Most of his Unimatrix Twelve crewmates land at 40%, which is the practical reason Borg crews glue together so cleanly. Any two of the 40% officers in the other seats keep the synergy multiplier high while you build whatever Armada or shield-strip crew you actually need. The 10% slots are useful to know about for crew swapping when you do not have the 40% options available, but they aren’t where the value sits.

Frequently asked questions

Is Six of Eleven worth the rank-up?

If you run Solo or Formation Armadas regularly, yes. The bridge bonus rises from 5% to 40% between Ensign I and Commander V, so the promotions translate directly into more penetration per hit on Armada Targets. Outside Armadas his bridge ability does nothing, so accounts that do not run Armadas should weigh the rank-up against other officers competing for the same Borg resources.

Where do you get Six of Eleven shards?

Borg recruitment drops, Borg-themed events, and store offers in current rotations. The lineup changes often, so check what is live before committing to a pull strategy.

What ship is Six of Eleven best on?

Whichever ship you take into Armadas.

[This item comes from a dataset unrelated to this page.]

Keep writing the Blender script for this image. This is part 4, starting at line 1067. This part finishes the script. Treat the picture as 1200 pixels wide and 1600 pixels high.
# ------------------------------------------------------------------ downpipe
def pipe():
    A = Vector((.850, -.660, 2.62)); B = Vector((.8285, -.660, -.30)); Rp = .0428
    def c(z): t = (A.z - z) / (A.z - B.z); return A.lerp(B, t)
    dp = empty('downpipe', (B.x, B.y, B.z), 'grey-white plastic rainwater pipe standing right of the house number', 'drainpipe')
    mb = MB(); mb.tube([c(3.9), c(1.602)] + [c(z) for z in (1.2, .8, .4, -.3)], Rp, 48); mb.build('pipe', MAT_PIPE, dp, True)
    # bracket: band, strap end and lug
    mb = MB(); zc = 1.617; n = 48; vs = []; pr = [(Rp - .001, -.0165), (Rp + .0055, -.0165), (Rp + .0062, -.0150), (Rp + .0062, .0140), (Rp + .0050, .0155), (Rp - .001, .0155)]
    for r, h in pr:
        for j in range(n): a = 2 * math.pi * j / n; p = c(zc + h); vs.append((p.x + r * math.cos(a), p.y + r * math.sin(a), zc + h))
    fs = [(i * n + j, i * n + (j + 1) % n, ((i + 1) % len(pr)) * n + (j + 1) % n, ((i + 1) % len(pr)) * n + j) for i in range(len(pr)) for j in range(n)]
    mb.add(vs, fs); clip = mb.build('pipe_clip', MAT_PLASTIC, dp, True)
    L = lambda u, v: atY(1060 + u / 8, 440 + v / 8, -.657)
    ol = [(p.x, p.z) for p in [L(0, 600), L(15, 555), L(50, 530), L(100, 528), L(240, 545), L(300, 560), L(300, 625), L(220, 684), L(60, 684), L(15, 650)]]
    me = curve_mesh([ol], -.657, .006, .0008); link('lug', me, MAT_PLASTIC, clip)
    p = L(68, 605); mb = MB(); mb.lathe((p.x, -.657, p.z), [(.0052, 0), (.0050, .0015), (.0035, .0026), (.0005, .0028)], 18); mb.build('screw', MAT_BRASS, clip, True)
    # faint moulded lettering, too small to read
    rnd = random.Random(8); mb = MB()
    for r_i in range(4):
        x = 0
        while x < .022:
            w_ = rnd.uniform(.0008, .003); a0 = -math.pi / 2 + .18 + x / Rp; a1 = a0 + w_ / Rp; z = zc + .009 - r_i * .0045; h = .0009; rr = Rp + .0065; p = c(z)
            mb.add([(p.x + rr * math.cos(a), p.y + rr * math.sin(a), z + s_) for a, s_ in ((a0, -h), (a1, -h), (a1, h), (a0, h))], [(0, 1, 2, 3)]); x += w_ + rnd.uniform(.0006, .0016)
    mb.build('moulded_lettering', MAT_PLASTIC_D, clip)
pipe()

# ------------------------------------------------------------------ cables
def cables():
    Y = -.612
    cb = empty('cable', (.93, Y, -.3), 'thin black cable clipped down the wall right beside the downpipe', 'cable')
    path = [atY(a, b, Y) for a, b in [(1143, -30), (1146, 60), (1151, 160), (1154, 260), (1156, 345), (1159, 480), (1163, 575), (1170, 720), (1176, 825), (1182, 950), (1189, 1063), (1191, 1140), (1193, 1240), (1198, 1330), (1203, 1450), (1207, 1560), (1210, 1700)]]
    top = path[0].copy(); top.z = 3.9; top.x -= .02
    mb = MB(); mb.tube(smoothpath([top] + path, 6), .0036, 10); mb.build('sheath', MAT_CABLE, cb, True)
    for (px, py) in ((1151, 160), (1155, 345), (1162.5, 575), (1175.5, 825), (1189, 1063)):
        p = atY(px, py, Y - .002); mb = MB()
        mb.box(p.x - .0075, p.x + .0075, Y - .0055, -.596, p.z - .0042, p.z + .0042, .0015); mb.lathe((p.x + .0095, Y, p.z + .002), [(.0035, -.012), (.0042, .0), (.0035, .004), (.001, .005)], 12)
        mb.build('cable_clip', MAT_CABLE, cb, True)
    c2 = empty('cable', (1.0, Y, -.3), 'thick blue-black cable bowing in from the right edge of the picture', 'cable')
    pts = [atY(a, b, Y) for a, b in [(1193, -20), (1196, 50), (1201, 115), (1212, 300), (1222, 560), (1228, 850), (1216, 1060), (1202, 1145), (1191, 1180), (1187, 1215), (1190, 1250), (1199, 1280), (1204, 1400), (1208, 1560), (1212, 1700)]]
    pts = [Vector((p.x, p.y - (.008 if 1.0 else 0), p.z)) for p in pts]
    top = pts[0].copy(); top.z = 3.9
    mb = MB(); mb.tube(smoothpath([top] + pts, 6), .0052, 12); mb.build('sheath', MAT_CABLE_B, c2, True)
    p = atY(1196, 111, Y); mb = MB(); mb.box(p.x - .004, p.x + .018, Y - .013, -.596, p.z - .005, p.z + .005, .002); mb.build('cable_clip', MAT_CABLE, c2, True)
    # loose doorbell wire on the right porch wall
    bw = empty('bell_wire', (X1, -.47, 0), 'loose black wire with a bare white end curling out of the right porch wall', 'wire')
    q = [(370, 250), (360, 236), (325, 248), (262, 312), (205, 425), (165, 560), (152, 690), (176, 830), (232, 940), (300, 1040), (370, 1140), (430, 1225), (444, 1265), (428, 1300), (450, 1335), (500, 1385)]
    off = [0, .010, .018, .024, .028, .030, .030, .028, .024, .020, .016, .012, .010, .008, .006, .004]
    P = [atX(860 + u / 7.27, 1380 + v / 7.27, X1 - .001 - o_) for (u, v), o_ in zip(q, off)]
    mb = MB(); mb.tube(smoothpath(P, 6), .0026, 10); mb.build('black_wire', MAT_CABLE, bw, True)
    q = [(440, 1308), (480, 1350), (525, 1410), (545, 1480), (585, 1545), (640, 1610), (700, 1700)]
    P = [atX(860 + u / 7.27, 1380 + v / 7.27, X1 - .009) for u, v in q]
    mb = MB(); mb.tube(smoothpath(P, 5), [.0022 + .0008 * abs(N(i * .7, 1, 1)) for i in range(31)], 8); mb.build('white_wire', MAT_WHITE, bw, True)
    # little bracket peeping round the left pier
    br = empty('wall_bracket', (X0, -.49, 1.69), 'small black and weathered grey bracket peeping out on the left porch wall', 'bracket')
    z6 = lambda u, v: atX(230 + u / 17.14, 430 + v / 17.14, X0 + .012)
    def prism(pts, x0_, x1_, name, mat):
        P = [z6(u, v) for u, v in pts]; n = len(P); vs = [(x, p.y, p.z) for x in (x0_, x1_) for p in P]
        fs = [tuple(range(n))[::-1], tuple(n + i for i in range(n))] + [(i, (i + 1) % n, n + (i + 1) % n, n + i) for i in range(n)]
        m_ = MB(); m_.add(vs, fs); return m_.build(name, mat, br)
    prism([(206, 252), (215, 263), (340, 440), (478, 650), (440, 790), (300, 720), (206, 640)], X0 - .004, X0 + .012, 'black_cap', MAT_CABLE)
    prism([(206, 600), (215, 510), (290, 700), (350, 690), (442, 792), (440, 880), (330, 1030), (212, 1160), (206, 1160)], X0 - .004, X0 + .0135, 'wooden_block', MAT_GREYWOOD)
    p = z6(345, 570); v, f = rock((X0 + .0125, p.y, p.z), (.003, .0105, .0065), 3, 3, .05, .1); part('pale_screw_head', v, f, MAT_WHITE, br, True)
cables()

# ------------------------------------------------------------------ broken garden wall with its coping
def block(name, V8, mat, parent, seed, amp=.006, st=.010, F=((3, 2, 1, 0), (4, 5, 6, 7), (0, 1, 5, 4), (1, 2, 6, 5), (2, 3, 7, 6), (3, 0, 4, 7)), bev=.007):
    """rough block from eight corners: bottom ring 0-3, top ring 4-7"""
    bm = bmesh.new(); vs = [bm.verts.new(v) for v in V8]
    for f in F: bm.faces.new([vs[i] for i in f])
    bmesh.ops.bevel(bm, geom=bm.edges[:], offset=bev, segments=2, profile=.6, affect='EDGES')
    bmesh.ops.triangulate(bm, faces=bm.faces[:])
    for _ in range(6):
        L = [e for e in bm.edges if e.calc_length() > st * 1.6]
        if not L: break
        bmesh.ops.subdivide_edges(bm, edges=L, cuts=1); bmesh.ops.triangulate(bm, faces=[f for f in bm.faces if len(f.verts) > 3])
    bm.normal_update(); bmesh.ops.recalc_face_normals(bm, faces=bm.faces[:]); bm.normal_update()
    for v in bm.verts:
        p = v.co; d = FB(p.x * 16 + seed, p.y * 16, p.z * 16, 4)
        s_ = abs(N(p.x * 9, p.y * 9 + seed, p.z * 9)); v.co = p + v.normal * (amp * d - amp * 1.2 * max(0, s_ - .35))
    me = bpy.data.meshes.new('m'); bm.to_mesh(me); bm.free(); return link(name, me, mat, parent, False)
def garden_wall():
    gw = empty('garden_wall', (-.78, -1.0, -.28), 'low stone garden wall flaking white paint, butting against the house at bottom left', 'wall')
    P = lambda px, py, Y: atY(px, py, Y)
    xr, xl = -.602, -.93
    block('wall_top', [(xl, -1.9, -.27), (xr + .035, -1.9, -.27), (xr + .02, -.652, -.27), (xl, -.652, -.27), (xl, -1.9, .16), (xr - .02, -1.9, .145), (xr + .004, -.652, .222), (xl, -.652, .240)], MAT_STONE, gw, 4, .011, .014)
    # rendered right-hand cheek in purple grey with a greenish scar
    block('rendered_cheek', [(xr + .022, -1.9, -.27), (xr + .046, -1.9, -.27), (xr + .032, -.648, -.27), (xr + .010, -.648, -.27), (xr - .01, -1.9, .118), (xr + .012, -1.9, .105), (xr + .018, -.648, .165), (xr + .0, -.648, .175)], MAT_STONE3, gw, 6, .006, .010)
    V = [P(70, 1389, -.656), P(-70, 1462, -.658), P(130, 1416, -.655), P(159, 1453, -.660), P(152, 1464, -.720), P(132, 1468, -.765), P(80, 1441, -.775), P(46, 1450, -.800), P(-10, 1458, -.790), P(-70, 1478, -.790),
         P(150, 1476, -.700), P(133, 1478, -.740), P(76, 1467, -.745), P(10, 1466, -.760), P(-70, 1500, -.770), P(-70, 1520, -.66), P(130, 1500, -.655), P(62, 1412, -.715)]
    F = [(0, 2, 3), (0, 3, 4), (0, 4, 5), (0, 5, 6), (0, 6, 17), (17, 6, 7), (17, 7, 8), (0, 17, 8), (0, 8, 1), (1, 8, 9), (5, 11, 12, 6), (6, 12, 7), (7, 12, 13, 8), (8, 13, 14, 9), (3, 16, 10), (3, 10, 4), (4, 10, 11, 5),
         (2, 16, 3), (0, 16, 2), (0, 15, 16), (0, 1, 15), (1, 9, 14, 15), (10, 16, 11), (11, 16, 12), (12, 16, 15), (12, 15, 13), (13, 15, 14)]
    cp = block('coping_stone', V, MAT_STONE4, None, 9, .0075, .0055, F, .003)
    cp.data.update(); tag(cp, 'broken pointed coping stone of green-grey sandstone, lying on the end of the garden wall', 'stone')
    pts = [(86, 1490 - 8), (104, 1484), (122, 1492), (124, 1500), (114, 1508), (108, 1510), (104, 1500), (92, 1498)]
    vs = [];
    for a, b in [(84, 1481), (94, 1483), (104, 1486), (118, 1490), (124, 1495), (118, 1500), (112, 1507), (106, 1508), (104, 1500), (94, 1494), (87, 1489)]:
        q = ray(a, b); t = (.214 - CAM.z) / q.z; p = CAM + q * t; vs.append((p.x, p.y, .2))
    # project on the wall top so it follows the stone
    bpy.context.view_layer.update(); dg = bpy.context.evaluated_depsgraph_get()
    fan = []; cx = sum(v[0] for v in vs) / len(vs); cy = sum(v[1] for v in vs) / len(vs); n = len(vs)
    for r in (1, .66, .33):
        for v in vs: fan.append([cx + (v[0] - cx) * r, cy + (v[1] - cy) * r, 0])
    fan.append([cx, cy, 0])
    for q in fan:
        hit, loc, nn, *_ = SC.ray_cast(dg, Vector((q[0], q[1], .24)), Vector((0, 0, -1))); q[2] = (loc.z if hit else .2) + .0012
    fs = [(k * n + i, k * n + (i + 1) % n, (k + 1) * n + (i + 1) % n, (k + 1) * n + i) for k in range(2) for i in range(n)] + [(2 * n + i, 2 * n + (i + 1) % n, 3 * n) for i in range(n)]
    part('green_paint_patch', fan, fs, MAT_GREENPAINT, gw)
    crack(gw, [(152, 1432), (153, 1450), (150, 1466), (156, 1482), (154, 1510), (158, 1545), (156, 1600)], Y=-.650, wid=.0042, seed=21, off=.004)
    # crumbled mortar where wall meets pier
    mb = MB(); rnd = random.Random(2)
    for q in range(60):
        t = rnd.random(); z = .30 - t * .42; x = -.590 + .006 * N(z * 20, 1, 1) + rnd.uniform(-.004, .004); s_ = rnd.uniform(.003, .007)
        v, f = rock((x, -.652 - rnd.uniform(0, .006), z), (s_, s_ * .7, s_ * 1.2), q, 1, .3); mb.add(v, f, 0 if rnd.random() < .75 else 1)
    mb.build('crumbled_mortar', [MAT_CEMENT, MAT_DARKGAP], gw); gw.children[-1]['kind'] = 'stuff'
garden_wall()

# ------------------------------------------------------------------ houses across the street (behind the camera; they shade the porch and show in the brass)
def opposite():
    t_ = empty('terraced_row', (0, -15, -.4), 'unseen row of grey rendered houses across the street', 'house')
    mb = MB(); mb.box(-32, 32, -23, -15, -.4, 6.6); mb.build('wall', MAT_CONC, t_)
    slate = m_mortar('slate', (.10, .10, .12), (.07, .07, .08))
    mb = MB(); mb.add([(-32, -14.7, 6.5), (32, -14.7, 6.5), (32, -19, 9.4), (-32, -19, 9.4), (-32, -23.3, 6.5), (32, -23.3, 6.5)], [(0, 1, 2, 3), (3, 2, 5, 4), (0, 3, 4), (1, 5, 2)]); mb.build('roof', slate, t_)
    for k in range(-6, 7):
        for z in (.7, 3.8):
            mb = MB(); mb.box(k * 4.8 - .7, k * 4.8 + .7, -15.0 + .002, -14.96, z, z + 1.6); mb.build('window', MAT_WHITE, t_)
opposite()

His bridge bonus is conditional on the target being an Armada Target, so the ship matters less than the activity. For the captain seat, any combat ship with two high-Defense officers in the other seats will get more out of the shield-strip than a stat-light crew.

Does his bridge ability work against hostiles or in PvP?

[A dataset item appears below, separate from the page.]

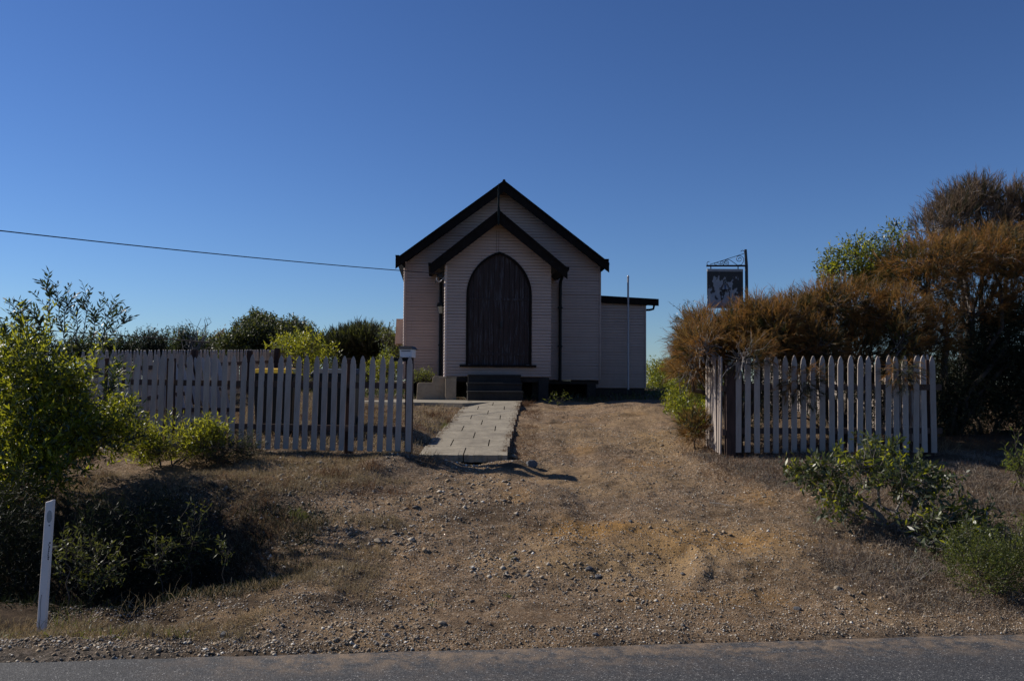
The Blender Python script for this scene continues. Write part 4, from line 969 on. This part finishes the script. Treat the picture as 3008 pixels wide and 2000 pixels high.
shrub('edge_sprig', 'plant', 'leafy stem leaning in from the right edge below the dark tree', gb(2990, 9.0), [blob(2960, 3040, 1330, 1430, 9.0, .15)], 'leaf_green', 50, .07, .016, .14, 7, 33, up=.5, trunk_r=.008, shoots=[(A(3000, 1420, 9), A(2945, 1300, 9), 12, 2), (A(3000, 1400, 9), A(2975, 1260, 9), 8, 1)])
shrub('dry_twig_plant', 'plant', 'leafless forked grey twigs standing in the heath at lower right', gpt(2655, 1770), [blob(2620, 2720, 1650, 1740, 6.9, .15)], 'leaf_dark', 26, .03, .008, .10, 5, 34, trunk_r=.008, barkm='bark_pale', up=.6)

# she-oaks: fine needles
def sheoak(name, cat, label, base, blobs, inner, outer, n_in, n_out, ln, seed, tuft=14, up=.3, barkm='bark', trunk_r=.05, tl=.16, wd=.0055, gap=.2, rnd_=.4, spread=.35, group=None, fold=.12, gapscale=2.2):
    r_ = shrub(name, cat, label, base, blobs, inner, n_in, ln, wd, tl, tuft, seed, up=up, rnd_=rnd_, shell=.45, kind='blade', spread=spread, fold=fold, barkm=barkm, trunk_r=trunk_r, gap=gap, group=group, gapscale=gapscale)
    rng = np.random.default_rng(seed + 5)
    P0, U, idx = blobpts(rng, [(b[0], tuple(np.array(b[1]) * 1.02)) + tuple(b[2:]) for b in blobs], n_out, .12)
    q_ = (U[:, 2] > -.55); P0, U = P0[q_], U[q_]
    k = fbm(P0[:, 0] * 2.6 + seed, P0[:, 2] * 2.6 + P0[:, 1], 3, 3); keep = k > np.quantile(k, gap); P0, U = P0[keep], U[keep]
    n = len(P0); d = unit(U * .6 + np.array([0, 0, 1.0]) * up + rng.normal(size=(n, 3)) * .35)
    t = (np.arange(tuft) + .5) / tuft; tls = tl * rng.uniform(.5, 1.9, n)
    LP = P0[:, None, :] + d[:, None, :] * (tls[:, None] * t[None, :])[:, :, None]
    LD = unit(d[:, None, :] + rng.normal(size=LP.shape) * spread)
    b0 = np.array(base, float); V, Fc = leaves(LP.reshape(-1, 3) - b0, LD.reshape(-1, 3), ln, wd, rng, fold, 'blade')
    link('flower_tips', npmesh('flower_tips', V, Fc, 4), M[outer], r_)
    if n > 400:
        mb_ = MB(); b0_ = np.array(base, float)
        for j in range(0, n, max(1, n // 420)):
            c_ = P0[j] - U[j] * rng.uniform(.25, .5) - np.array([0, 0, .1]); e_t = P0[j] + d[j] * tls[j]
            mb_.tube([tuple(np.array(p) - b0_) for p in branchpath(rng, c_, e_t, 4, .1)], [.007, .0055, .004, .003, .002], 3, cap=False)
        mb_.build('twigs', M['bark_pale'], r_)
    return r_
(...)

No. The bonus only triggers when the target is an Armada Target. He still occupies a bridge seat in those activities, which is the trade-off for the Armada upside.

Is his captain ability worth using over a dedicated combat captain?

It depends on what you already field. The shield strip is real, especially if your crew Defense is high, but it does not directly add to your Attack the way most combat captains do. Bring him as captain when you want shield pressure rather than burst damage.

If your account is mid-game and starting to push into Armadas or Borg progression, Six of Eleven earns his slot quickly once he is at Lieutenant III or higher. If you are not running Armadas and have other Borg officers competing for the same shards, save the Command Badges for an officer whose ability fires in more of your activities first.